では次に書くことについて考えてみる。書くことも先ほどの考えかたと同じである。小説を書く際に使う単語、言い回し、それに話の展開などは知っていることでなければ当然かけない。自分の小説である「俺の戦記」なんて読み返してみる話の展開はいくつかの小説の名詞を入れ替えただけの物であると感じてしまし文体も似たような小説が何冊かある。オリジナリティーなんて洒落たものは一切ない、そんな感じである。これは考え方も同様である。
では自分の考えとは何か、なぜ自分の考えた話とは何か。オリジナリティーとは何か。私の考えはこうである。それは与えられた思考法そして言語は道具であって結果ではなく、この道具をどの場面で使い、どのように使い、そしてどれと合わせて使うか。ここにオリジナリティーは発揮され、それを見せるためにものを書きそしてしゃべるのであると思う。
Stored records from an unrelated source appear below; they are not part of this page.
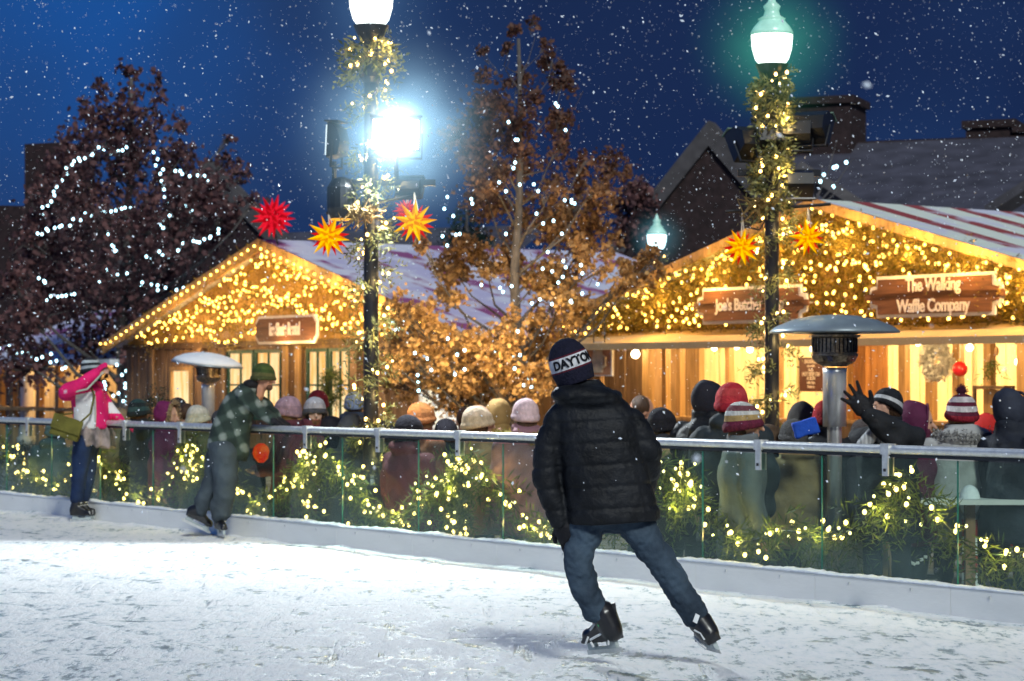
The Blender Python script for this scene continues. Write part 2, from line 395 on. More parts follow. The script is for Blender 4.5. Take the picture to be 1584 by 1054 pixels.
for k in ks:
    t0 = tb+(k-.5)*PW; t1 = t0+PW
    g = M('glass_panel', RAIL.poly([(t0+.008, .17), (t1-.008, .17), (t1-.008, 1.02), (t0+.008, 1.02)], .0), GLASS, barrier)
    M('panel_edge', RAIL.box(t1-.007, t1-.001, -.006, .006, .19, 1.02), GEDGE, g)
    # kickboard length
    kbm = M('kickboard', RAIL.box(t0+.002, t1-.002, -.07, -.012, -.01, .2), kb, barrier)
    [M('bolt', RAIL.box(t0+.35+q*.6-.008, t0+.35+q*.6+.008, -.076, -.07, .15, .166), STEEL, kbm) for q in range(2)]
    c = t0+PW/2
    br = M('bracket', [RAIL.box(c-.028, c+.028, -.03, -.018, .90, 1.05), RAIL.box(c-.028, c+.028, .018, .03, .90, 1.05), RAIL.box(c-.04, c+.04, -.036, .036, 1.045, 1.118)], STEEL, barrier)
    M('bolt', RAIL.box(c-.010, c+.010, -.036, -.03, .93, .95), mat('dark_bolt', (.03, .03, .03), .4), br)
M('handrail', tube([RAIL.W(tb+t, 0, 1.08) for t in np.linspace(-16.4, 4.6, 60)], .031, 12), STEEL, barrier, smooth=True)
M('rail_underside', RAIL.box(tb-16.4, tb+4.6, -.012, .012, 1.028, 1.05), mat('dark_rail_channel', (.02, .025, .03), .5), barrier)
# snow lying on the ledge
ts = np.arange(tb-16.4, tb+4.6, .035); pr = []
r2 = np.random.default_rng(5); h = np.convolve(r2.random(len(ts)+30), np.ones(9)/9, 'same')[:len(ts)]; h = (h-h.min())/(h.max()-h.min())
h2 = np.convolve(r2.random(len(ts)+30), np.ones(40)/40, 'same')[:len(ts)]; h2 = (h2-h2.min())/(h2.max()-h2.min()); h = .006+.030*h*h2+.012*r2.random(len(ts))*h
rings = [A3([RAIL.W(t, -.072-.006*hh/.04, .195), RAIL.W(t, -.062, .2+hh*.7), RAIL.W(t, -.038, .2+hh), RAIL.W(t, -.010, .2+hh*1.1), RAIL.W(t, -.006, .195)]) for t, hh in zip(ts, h)]
SNOW = mat('fresh_snow', (.80, .84, .88), .8, var=.06, bump=.5, bscale=40)
M('snow_ledge', loft(rings), SNOW, barrier, smooth=True)

NEEDLER = mat('swag_needles_painted_glow', (.04, .085, .022), .6, island=True, col2=(.24, .28, .06), transl=.35)  # bulb glow painted into the swag needles as a lighter yellow-green
def behind(part):
    V, Fq = part; Q = V.reshape(-1, 4, 3); d = (Q-RAIL.A)@RAIL.n; return quads(Q[d.min(1) > .014])
# ================================================================ LIT EVERGREEN SWAGS BEHIND THE GLASS
peaks = [tb+k*PW for k in (-11, -9, -7, -5, -3, -1, 1, 3)]
swl = ['dim lit evergreen swag behind the glass at the far left edge of the rink',
       'lit evergreen swag behind the glass beside the pink-jacketed skater',
       'lit evergreen swag behind the glass beside the red planter pot',
       'lit evergreen swag behind the glass just past the plaid-shirted skater',
       'thick bright evergreen swag behind the glass below the cream-hatted spectator',
       'lit evergreen swag behind the glass mostly hidden by the black-jacketed skater',
       'lit evergreen swag behind the glass crossing in front of the heater base',
       'lit evergreen swag behind the glass drooping past the candy-striped posts']
pk = peaks+[peaks[-1]+2*PW]
for i in range(8):
    a, b_ = pk[i], pk[i+1]; r3 = np.random.default_rng(100+i)
    s = np.linspace(0, 1, 40); sag = .50+.1*r3.random()
    cur = [RAIL.W(a+(b_-a)*x, .15+.03*math.sin(9*x+i), .92-sag*4*x*(1-x)*(1+.18*math.sin(11*x+i))) for x in s]
    root = thing('evergreen_swag', swl[i], 'garland', cur[20], 'lit evergreen swags hung behind the rink glass')
    n = 150 if i >= 6 else 230 if i in (4, 3) else 190
    q = r3.random(n); c = A3([[np.interp(x, s, [p[k] for p in cur]) for k in range(3)] for x in q])
    c += r3.normal(size=(n, 3))*V3(.03, .03, .045)
    dr = r3.normal(size=(n, 3))*V3(1, .6, .8)+V3(0, 0, -.7)
    M('greenery', behind(sprigs(c, dr, .24, 12, .11, .007, r3, 1.0)), NEEDLER, root)
    wire(root, cur, WIRE)
    n = {3: 60, 4: 70, 2: 44}.get(i, 40); q = (np.arange(n)+r3.random(n)*.8)/n
    c = A3([[np.interp(x, s, [p[k] for p in cur]) for k in range(3)] for x in q])+r3.normal(size=(n, 3))*V3(.05, .03, .06)
    bulbs(root, c, BW)
    for x in (.12, .32, .5, .68, .88): lamp('swag_light', 'POINT', A3([np.interp(x, s, [p[k] for p in cur]) for k in range(3)])+V3(0, -.04, .02), 3.5, (1, .66, .2), .017)
drl = ['bright bundle of warm lights and cedar hanging under the rail below the cream-hatted spectator',
       'bundle of warm lights and cedar hanging under the rail below the bearded spectator',
       'bundle of warm lights and cedar hanging under the rail beside the plaid shirt',
       'bundle of cedar and warm lights under the rail between heater and striped bollards',
       'bundle of cedar and warm lights hanging behind the glass right of the black jacket']
for lab, (px, n, dz) in zip(drl, [(706, 46, .74), (470, 30, .7), (296, 24, .6), (1380, 10, .35), (1052, 16, .4)]):
    t = RAIL.t(px, .1); r3 = np.random.default_rng(int(px)); z = .93-dz*r3.random(n*(2 if px > 1300 else 4))
    root = thing('cedar_bundle', lab, 'garland', RAIL.W(t, .1, .93), 'cedar bundles hung behind the rink glass')
    c = A3([RAIL.W(t+r3.normal()*(.05+.12*(.93-zz)), .1+.03*r3.normal(), zz) for zz in z])
    M('greenery', behind(sprigs(c, r3.normal(size=(len(c), 3))*.6+V3(0, 0, -1), .22, 11, .10, .007, r3)), NEEDLER, root)
    bulbs(root, c[:n]+r3.normal(size=(n, 3))*.02, BW)
    lamp('bundle_light', 'POINT', RAIL.W(t, .02, .6), 3.5, (1, .66, .2), .017)
# ================================================================ MATERIALS FOR BUILDINGS
PINE = mat('warm_pine_boards', (.42, .25, .10), .6, var=.35, scale=2.2, stretch=(6, 6, .7), bump=.15, bscale=12)
PINEL = mat('pale_pine_boards', (.88, .72, .42), .6, var=.2, scale=2.2, stretch=(6, 6, .7), bump=.1, bscale=12)
BROWN = mat('brown_stained_boards', (.24, .145, .075), .65, var=.4, scale=2.5, stretch=(6, 6, .6), bump=.2, bscale=14)
BEAM = mat('dark_timber', (.10, .06, .035), .6, var=.35, scale=3, stretch=(4, 4, .7), bump=.2)
SIGNW = mat('stained_sign_board', (.16, .065, .03), .5, var=.35, scale=1.6, stretch=(1.5, 1.5, 14), bump=.1, bscale=8)
CREAM = mat('cream_paint', (.75, .68, .58), .5, var=.08)
CANVAS = mat('tan_canvas_awning', (.50, .34, .17), .7, var=.15, scale=2)
DKGREEN = mat('dark_green_window_frame', (.015, .055, .04), .5, var=.2)
BLACKM = mat('black_painted_metal', (.012, .013, .016), .35, var=.2, spec=.5)
WHITEP = mat('white_paint', (.75, .75, .73), .5, var=.05)
PANE = emit_noise('lamp_lit_window_pane', (1, .45, .10), (1, .82, .45), 1.2, 2.2, (3, 3, .5))
PANEW = emit_noise('white_lit_window_pane', (.9, .82, .6), (1, .97, .9), 1.3, 2)
BRICKD = mat('dark_brick', (.030, .018, .018), .8, var=.4, scale=5, bump=.3)
SLATE = mat('snow_dusted_slate', (.060, .060, .080), .8, var=.35, scale=1.2, stretch=(1, 1, 3), bump=.3, bscale=8)
STONE = mat('grey_stone_coping', (.075, .07, .072), .8, var=.25, scale=3, bump=.2)

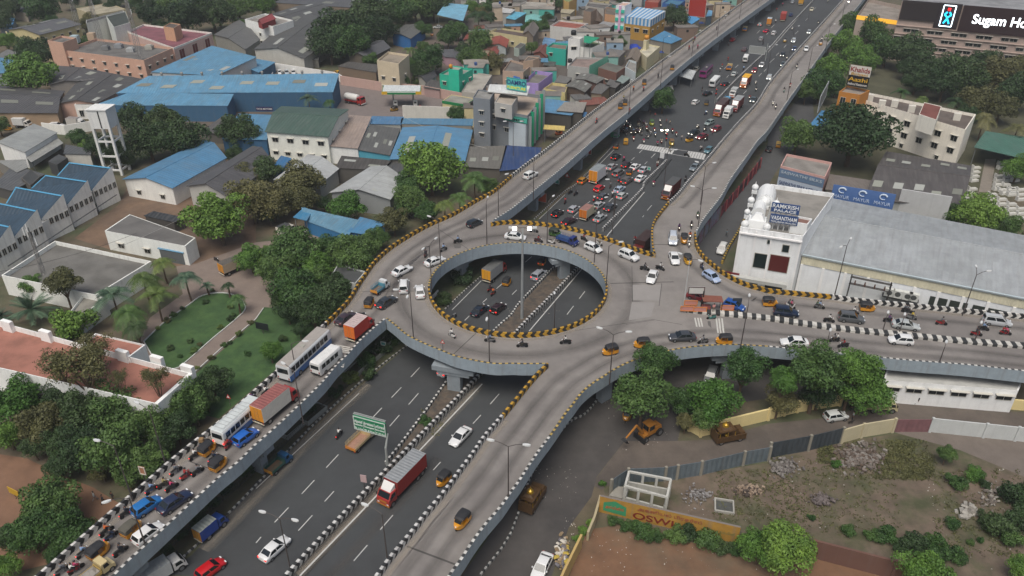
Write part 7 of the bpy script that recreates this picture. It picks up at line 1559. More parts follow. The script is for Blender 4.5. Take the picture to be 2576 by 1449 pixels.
s=sign(a,c,17.2,20,'c9c6bd','tall two part restaurant billboard on the orange tower',[('Khalids',.38,.5,'8c2424'),('Biriyani',.04,.26,'b58a2c')]);sign(a,c,14,17.15,'1d1a1a','x',[('Aazhi',.5,.36,'c9a02c'),('Seafood Restaurant',.14,.22,'c9c9c5')],par=s)
fr=MB()
for t in (0,.33,.66,1):p=a.lerp(c,t)+Vector((0,.6,0));fr.rod((p.x,p.y,12.6),(p.x,p.y,20.2),.07,n=4)
for z in (14,16,18,20):fr.rod((a.x,a.y+.6,z),(c.x,c.y+.6,z),.06,n=4)
fr.build('frame',mat('7a6a58',.7),s,origin=s.location)
shed([(315,945),(440,955),(512,850),(405,838)],4,'55606a','437ca8','bright blue roof below the orange hotel tower');a=Q(350,960,0);c=Q(415,830,0);sign(a,c,4.5,9.5,'8a8c8c','tall hoarding seen edge on beside the bright blue roof',legs=2,border='c4c9cc')
block([(95,1250),(432,1335),(484,1225),(142,1160)],8,'c29a92','8a8680','pink parapet building with blue grey shop signs',par=.6)
v=corners([(95,1250),(432,1335),(484,1225)],8);sign(v[0],v[1],5.2,7.4,'5f7690','grey blue shop sign in two rows below the pink parapet',[('SASWATHI SILKS',.5,.32,'a9b5c0')],out=.1);sign(v[0],v[1],2.8,5.1,'aab6c4','pale shop sign with dark letters under the grey blue one',[('SASWATHI SPAY AGENCY',.3,.4,'2c3f6a')],out=.12)
gable([(740,1500),(1450,1560),(1522,1255),(905,1148)],5.5,2.2,'9a9c98','4d4a49','broad dark gabled hall between the hotel and the grey hall',ridge='ab',sky=5);shed([(440,1430),(770,1470),(800,1370),(470,1320)],5,'6f6c66','6f6862','brown flat sheet roof left of the broad dark hall')
shed([(1562,1112),(1960,1205),(2080,1060),(1645,995)],5,'3a4a44','42695c','dark green sheet canopy over the graveyard yard',open_=True)
sheet('path',QL([(1590,1449),(1640,1200),(1720,1200),(1680,1449)]),.012,mat('7d766d',.9,.15,.8));tile(3,1);sheet('path',QL([(1480,0),(1590,0),(1560,160),(1450,110)]),.012,mat('7d766d',.9,.15,.8))
def tomb(x,y):
    p=Q(x,y,0);t=empty('tomb',p,R(8+(x*7+y)% 12),'low pale stone tomb in the graveyard rows','tomb','tombs of the graveyard')
    MB().box(-1.2,-.55,0,1.2,.55,.5,tx=.1,ty=.08).build('slab',W('b9b9b2'),t);MB().box(-1.25,-.5,0,-1.05,.5,1.1,ty=.1).build('headstone',W('c4c4bf'),t)
tile(3,0)
for r in range(8):
    for k in (0,3,4,5):
        if (r+k)% 5:tomb(1575+k*62 -r*6,1240+r*32)
tile(3,1)
for r in range(8):
    for k in range(0,4):
        if (r*3+k)% 4:tomb(1690+k*72,-10+r*36)
for r in range(4):tomb(1500+r*4,10+r*26)
# white palace hall
v=[P(1862,571,13.5),P(2021,594.5,13.5),P(2098.7,486.3,13.5),P(1940,463,13.5)];full()
pl,pv2=block([(1862,571),(2021,594.5),(2098.7,486.3),(1940,463)],13.5,'d6d9da','8d8a84','white wedding palace with sculpted roof ornaments',par=.9)
view(2450,780,640,1932.0);FA,FB=pv2[0],pv2[1];fd=FB -FA
def onf(s):return FA+fd*s
def panel(s0,s1,z0,z1,m,name='window',out=.06,d=.05):
    a,c=onf(s0),onf(s1);L=(c -a).length;o=MB().box(0,-d,0,L,0,z1 -z0).build(name,m,pl);nn=Vector((fd.y,-fd.x,0)).normalized()*out;o.location=(a.x+nn.x -pl.location.x,a.y+nn.y -pl.location.y,z0);o.rotation_euler=(0,0,math.atan2(fd.y,fd.x));return o
for s0,s1,z0,z1 in ((.31,.51,5.6,8.6),(.56,.86,5.4,8.8),(.72,.82,9.8,11.2),(.47,.52,11,11.7)):panel(s0 -.01,s1+.01,z0 -.12,z1+.12,M_frame,'window_frame');panel(s0,s1,z0,z1,mat('5a2a28' if s0 == .56 else '1f2a2a',.3),'window',.11)
for s0,s1 in ((.16,.44),(.56,.84)):panel(s0,s1,.2,3.0,mat('17181a',.6),'door')
panel(-.02,.9,3.3,4.0,W('b2b4b0'),'canopy',1.2,1.2)
for s in (.02,.27,.52,.98):panel(s -.012,s+.012,0,13.2,W('dcdedd'),'pilaster',.1,.14)
panel(0,1,12.3,12.6,W('dcdedd'),'cornice',.15,.3)
sign(onf(-.22),onf(.12),2.2,4.4,'6a1826','dark red banner board at the corner of the white palace',[],out=1.6)
orn=empty('roof_ornament',onf(.12)-Vector((0,0,.9)),math.atan2(fd.y,fd.x),'white plaster chariot ornament with barrel vaults and domes on the palace roof','ornament')
wm=mat('dfe2e2',.6,.04,2)
for i,(x,y,l,r_)in enumerate([(1.4,10,4,1.3),(2.2,16,6,1.9)]):b=MB();b.loft([[(x+r_*math.cos(math.pi*k/10),y+q,.2+r_*1.3*math.sin(math.pi*k/10))for k in range(11)]for q in (-l/2,-l/2+.3,l/2 -.3,l/2)]);b.build('barrel_vault',wm,orn)
for x,y,r_ in ((-.6,.8,.75),(3.4,.8,.75),(-.7,6.5,.6),(-.5,12.5,.7),(4.4,12.5,.7),(-.3,19.5,.7),(2.2,12.8,1.1)):MB().ball((x,y,1.3),r_,n=10,rings=7).box(x -r_*.8,y -r_*.8,0,x+r_*.8,y+r_*.8,.7).rod((x,y,1.3+r_*.9),(x,y,1.9+r_),.12,.03).build('dome',wm,orn,smooth=False)
MB().box(-.6,2,0,3.6,5.4,1.5,tx=.5,ty=.4).box(.2,2.6,1.5,2.8,4.8,2.6,tx=.7,ty=.6).build('stepped_plinth',wm,orn)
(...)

では最後に凡人がまったく新しい思考方法を生み出すことについて。思考法は先ほど道具であるとした。この道具は作り方までは教わることができるが完成品をもらうことはできない。しかし常に教わった通りに組立てることができるわけではない。例えば材料が違う、組み立て方が違うなどだ。ここでの材料は言語にある。日本語と英語では同じ人間が同じような考え方をしたはずなのに全く違う結論に至ることがあるらしい。例えるなら木でできた製品と金属でできた製品は全く同じ構造でも性能がまるで違うように。自分の言語圏にない考え方を他の言語圏から持ってくるとき全く新しい考え方を生み出す可能性がある。そして組み立て方が違うは教わる側が教えている側の思った通りに言語を解釈していなかったため、教わった側が組み立てを終えた後できた道具が全く違うものだったという可能性だ。しかし、こういった想定外の完成品が案外、使い勝手が良かったりして残っていき、今の多様な思考法がある社会になったのだろう。